I think the subliminal message we believe which leads to our failure is that getting healthy (or undoing the Christmas indulgence) can be achieved quickly.  The truth is getting healthy is not an overnight fix.  It is a slow and long process, one that must be lived out in patience with constant choosing of the healthy option over the unhealthy.  This process will not be full of success each and every moment, but will be constant challenge to recognize failures, learn from them, and step up the game to continue striving for health.
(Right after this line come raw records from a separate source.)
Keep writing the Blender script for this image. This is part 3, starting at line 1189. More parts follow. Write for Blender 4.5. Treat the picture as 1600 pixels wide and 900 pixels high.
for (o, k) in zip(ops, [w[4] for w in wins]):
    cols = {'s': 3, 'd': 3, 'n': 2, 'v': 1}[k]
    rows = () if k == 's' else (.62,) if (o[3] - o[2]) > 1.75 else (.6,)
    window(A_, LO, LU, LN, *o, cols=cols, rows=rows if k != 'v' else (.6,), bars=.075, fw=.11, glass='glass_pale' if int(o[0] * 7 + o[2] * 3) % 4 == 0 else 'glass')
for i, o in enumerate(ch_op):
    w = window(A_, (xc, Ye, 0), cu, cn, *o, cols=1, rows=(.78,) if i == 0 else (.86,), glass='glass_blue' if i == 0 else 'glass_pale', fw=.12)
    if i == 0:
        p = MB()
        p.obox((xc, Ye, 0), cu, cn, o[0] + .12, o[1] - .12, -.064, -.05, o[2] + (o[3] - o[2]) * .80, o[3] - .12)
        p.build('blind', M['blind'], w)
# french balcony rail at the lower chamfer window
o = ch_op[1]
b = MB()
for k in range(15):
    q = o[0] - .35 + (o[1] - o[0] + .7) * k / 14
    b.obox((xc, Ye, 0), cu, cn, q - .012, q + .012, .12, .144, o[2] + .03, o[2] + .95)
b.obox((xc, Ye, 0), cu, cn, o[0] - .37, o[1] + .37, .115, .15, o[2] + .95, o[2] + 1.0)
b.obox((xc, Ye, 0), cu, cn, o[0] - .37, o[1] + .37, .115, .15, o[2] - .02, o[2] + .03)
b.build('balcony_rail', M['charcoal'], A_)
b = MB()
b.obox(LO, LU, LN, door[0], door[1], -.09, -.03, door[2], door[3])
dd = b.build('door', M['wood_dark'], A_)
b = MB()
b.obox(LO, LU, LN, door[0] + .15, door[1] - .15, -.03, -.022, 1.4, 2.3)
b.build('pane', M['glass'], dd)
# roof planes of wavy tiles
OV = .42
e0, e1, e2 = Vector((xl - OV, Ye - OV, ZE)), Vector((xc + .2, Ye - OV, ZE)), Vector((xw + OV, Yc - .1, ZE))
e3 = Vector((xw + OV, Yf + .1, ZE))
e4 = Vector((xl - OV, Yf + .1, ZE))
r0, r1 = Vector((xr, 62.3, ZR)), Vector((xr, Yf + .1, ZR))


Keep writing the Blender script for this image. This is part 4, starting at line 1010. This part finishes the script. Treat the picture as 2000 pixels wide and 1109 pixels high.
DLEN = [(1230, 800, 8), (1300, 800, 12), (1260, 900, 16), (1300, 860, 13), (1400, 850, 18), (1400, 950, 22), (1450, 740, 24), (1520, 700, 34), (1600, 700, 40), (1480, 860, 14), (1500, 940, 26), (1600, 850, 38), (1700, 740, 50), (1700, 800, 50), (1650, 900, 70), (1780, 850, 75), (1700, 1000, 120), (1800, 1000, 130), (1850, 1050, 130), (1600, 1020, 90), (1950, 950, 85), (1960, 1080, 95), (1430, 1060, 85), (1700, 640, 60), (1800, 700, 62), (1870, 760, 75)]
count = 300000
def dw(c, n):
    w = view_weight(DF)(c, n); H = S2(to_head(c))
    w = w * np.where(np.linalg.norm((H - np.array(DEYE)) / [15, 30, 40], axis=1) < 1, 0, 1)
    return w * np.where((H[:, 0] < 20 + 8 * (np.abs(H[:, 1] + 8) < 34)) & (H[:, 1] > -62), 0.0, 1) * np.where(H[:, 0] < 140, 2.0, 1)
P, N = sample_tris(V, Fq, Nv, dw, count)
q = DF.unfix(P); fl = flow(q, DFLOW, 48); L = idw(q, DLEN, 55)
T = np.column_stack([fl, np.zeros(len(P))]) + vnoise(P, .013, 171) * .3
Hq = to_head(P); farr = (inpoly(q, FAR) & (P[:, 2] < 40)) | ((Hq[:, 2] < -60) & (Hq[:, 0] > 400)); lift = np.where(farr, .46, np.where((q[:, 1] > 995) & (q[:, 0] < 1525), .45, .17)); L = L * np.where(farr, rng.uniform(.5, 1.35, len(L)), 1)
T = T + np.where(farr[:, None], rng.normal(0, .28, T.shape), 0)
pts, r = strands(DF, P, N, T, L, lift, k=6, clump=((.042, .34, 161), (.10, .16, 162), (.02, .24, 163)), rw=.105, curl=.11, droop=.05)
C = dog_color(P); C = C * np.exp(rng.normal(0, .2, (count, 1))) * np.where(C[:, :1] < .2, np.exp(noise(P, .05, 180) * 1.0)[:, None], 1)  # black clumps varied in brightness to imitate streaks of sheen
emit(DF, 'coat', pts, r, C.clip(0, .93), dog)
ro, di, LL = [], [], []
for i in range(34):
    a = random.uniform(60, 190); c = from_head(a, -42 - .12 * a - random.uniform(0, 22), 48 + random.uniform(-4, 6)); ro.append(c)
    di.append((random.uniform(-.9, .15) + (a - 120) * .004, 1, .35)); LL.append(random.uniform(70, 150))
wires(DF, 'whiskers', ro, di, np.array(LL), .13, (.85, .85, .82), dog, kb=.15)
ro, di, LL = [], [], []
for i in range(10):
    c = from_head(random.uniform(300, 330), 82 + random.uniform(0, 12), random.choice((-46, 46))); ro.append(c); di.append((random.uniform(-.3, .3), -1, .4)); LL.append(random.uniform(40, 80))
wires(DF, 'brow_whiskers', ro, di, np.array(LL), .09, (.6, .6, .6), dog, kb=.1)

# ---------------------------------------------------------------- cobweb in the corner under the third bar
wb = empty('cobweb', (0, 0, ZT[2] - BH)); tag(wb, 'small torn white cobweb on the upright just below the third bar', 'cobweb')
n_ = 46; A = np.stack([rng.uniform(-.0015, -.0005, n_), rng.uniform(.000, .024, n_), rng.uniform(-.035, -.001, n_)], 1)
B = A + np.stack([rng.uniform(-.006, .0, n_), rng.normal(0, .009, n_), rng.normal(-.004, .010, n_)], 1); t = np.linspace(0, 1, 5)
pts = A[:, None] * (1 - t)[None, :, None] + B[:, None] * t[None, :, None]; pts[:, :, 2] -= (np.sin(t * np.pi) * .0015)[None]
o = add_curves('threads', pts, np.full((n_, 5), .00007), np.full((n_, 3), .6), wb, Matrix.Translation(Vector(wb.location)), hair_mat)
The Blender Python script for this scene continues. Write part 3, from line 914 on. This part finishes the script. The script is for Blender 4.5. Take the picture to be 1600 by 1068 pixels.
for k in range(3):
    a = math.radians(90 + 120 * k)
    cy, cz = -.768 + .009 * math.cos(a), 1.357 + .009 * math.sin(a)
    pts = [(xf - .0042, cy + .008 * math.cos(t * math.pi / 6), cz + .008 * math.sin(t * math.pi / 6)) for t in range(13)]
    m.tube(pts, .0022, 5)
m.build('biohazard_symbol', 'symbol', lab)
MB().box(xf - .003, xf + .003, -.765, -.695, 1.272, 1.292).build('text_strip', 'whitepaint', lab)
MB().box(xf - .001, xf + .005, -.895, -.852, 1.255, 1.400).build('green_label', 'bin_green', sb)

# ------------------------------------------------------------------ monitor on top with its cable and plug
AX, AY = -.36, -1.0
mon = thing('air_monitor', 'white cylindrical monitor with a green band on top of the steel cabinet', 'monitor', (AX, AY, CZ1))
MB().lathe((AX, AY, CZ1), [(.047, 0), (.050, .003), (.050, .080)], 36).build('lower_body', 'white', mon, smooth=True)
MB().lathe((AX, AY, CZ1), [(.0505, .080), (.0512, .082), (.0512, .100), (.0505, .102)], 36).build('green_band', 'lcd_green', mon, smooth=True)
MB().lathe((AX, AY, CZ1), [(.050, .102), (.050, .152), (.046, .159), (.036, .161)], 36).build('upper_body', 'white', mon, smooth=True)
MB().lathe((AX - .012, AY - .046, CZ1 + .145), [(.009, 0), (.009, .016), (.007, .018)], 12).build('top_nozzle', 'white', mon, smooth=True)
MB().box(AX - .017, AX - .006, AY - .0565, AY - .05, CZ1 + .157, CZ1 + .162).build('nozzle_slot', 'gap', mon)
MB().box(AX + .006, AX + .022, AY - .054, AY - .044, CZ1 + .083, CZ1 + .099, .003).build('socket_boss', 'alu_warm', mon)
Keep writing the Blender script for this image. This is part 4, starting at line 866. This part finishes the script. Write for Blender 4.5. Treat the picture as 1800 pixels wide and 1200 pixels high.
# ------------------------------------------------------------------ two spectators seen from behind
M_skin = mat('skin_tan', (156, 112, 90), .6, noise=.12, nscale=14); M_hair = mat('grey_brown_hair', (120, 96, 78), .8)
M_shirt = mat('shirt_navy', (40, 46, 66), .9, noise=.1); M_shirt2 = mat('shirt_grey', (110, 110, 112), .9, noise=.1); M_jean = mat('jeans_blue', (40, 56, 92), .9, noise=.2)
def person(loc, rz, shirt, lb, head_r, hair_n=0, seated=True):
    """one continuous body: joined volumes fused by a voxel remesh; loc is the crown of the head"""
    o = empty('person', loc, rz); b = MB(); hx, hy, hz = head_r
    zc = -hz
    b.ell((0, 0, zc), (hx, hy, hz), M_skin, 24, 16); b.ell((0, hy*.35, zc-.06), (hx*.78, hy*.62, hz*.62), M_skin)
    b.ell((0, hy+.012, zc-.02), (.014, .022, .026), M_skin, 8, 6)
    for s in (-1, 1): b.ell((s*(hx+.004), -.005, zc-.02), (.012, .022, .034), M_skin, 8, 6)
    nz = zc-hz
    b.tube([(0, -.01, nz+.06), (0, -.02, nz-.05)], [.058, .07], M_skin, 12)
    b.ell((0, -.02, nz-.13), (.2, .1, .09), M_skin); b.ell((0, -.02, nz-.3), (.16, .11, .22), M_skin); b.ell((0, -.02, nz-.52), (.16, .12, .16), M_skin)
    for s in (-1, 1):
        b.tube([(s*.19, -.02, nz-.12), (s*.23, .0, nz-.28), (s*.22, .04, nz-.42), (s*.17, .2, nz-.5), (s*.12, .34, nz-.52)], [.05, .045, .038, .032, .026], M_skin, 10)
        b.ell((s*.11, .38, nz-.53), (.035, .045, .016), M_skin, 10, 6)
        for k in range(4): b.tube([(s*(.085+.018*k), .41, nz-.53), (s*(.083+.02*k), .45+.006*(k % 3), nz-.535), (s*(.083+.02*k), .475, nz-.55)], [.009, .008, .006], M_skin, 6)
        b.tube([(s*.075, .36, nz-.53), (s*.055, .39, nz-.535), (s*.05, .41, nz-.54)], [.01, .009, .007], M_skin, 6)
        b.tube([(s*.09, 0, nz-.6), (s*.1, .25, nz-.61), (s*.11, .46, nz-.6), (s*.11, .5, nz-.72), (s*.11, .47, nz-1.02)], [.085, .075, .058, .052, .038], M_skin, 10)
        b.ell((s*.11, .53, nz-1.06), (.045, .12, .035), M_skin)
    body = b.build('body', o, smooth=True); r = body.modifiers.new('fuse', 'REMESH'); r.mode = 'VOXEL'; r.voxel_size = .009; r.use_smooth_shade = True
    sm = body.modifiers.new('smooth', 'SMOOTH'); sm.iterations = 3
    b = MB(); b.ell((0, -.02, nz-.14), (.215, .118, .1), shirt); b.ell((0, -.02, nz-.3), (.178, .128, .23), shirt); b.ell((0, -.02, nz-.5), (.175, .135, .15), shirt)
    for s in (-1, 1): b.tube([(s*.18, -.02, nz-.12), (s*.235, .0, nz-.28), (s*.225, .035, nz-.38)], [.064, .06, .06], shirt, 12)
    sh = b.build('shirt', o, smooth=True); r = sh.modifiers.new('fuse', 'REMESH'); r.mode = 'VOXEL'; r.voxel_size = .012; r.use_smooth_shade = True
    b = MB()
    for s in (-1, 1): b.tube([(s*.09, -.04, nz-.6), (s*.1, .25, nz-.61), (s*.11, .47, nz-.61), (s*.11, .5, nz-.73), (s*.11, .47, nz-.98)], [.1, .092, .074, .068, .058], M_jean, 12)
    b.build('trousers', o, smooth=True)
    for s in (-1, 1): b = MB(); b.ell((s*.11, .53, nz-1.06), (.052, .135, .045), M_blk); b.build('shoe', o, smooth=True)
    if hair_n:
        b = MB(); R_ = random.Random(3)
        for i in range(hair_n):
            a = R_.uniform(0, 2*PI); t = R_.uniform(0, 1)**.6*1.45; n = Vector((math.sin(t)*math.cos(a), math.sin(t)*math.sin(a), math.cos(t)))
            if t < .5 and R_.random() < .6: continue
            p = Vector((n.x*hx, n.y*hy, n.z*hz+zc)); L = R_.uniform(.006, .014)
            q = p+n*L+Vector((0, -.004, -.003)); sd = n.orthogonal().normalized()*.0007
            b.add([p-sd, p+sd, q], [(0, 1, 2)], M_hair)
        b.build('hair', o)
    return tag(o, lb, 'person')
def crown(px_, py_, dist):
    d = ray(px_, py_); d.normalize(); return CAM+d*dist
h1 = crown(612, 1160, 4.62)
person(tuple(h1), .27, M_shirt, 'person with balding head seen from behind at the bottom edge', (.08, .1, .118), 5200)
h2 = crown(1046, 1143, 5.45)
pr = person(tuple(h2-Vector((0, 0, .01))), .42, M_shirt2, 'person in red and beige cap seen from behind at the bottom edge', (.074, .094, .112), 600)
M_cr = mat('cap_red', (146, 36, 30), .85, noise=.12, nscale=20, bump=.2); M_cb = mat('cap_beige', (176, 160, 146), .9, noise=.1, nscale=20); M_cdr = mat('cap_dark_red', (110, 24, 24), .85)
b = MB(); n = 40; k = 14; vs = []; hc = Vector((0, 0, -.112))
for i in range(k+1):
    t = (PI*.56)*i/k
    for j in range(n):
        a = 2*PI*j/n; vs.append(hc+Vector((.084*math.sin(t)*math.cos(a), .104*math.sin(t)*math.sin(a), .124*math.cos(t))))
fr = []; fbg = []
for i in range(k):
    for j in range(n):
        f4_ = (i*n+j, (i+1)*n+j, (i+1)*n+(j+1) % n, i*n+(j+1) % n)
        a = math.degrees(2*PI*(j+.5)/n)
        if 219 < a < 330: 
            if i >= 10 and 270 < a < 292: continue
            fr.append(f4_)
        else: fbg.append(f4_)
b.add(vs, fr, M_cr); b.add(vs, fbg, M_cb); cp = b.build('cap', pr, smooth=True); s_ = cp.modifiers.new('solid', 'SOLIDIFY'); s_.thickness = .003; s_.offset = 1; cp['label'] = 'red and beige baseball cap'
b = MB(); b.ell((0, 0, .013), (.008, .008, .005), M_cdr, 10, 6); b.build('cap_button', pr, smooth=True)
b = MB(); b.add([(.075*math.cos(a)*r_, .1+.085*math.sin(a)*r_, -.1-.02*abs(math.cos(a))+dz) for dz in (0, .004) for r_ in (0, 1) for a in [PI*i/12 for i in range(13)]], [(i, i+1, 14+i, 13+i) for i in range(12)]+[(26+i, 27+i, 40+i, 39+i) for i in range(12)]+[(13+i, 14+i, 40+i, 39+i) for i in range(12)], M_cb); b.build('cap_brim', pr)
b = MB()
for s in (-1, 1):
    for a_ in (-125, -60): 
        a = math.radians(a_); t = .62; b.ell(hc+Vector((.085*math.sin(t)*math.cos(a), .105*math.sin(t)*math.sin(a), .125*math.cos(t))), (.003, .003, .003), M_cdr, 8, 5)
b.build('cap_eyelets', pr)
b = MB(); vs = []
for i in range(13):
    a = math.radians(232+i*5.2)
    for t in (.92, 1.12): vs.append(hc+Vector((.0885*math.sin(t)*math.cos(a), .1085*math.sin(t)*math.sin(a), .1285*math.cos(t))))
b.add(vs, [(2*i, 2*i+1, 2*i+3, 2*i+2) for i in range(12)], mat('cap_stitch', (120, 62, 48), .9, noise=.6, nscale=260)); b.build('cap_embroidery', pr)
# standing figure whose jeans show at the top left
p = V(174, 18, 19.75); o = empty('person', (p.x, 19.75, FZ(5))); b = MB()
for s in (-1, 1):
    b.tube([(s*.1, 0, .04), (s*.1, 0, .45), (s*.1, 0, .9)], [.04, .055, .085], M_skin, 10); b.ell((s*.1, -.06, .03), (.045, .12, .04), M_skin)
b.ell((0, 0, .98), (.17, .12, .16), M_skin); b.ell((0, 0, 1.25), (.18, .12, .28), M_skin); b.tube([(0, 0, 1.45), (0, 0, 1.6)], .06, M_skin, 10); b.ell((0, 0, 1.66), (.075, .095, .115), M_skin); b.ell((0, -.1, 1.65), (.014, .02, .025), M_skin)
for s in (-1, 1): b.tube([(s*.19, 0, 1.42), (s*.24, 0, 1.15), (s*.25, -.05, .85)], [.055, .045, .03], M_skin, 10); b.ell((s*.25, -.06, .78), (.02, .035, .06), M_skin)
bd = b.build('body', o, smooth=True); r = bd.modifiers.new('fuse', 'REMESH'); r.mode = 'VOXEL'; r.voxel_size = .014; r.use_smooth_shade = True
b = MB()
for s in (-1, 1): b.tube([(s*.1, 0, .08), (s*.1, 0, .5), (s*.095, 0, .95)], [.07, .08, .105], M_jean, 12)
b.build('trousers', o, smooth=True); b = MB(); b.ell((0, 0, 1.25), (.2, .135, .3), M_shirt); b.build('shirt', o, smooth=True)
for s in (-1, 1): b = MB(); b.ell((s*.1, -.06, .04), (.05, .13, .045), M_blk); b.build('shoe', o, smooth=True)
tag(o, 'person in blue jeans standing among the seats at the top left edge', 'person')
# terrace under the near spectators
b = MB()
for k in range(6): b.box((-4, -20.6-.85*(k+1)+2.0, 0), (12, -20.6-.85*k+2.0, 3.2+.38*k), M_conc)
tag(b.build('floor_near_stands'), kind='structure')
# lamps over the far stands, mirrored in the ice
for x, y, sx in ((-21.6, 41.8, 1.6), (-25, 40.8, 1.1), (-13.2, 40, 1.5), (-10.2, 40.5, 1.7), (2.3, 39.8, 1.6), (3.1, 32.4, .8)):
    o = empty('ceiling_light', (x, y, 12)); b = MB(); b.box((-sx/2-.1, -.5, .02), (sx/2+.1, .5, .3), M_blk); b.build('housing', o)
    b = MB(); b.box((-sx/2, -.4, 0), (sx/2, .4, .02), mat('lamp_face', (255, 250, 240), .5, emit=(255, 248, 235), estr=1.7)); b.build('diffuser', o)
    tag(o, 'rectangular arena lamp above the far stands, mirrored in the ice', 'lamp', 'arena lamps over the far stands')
This process has profound parallels to living an authentically Christian life.  This is the same truth behind every Christian’s growth in virtue.  One does not become virtuous overnight, but by practicing and training in virtue for long periods of time.  C.S. Lewis wrote in Mere Christianity that, “Every time you make a choice you are turning the central part of you, the part of you that chooses, into something a little different from what is was before. And taking your life as a whole, with all your innumerable choices, all your life long you are slowly turning this central thing either into a heavenly creature or into a hellish creature: either into a creature that is in harmony with God, and with other creatures, and with itself, or else into one that is in a state of war and hatred with God, and with its fellow-creatures, and with itself. To be the one kind of creature is heaven: that is, it is joy and peace and knowledge and power. To be the other means madness, horror, idiocy, rage, impotence, and eternal loneliness. Each of us at each moment is progressing to the one state or the other (bk. III, ch. 4, p. 87).  Our lives are filled with constant opportunities to choose virtue or vice.  Becoming the saints God wants us to be isn’t an overnight fix, but is a life-long process with a firm disposition to choose virtue with the grace of God.  It isn’t easy, but it is the most fulfilling thing we can do.  Just look to the saints who have gone before us to see how fulfilling this can be.

So in this new year of 2018, don’t make a new year’s resolution to become healthy, just make a deliberate choice to do it regardless of the fact it is a new year.  And in our lives as Christians make a commitment to living the life God calls you to live at every moment of the year to become the saints God calls us to be.  Happy New Year!